The level of Lake Superior rose two inches in October, a month the big lake usually drops 2 inches. Continued high water levels are expected to add to shoreline erosion if November storms hit. News Tribune file photo.

An "exceptional amount" of rainfall fell across the Lake Superior basin Oct. 8-11, spurring a rapid increase in water level and sending the big lake up 3 inches for a month it usually drops 2 inches.

The International Lake Superior Board of Control said the rare October water level increase sent the lake to 11 inches above the normal Nov. 1 level.

Lake Superior is 2 inches below the Nov. 1 level of last year, when November storms wreaked havoc along shorelines. But the lake is still very high for this time of year and U.S. Army Corps of Engineers hydrologists warn that shoreline erosion is still likely if big storms hit.

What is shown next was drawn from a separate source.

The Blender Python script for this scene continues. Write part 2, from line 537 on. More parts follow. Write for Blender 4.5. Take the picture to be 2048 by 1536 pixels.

"The above-average levels coupled with strong winds and waves continue to result in shoreline erosion and coastal damages across the upper Great Lakes system,'' the board noted in its monthly report released Friday.

The board has approved opening more gates at Lake Superior's outlet, sending the St. Mary's River into a torrent through November with an average flow of 44,637 cubic feet per second expected, the highest flow since 1996.

Lake Superior usually drops September through March and then rises April through August.

Conditions were relatively wet in the Lake Michigan-Huron basin, too, the board reported. The lakes dropped just under 1 inch in October when on average they drop 3 inches. The lakes are a whopping 18 inches above normal for Nov. 1 but about 1 inch below the Nov. 1 level last year.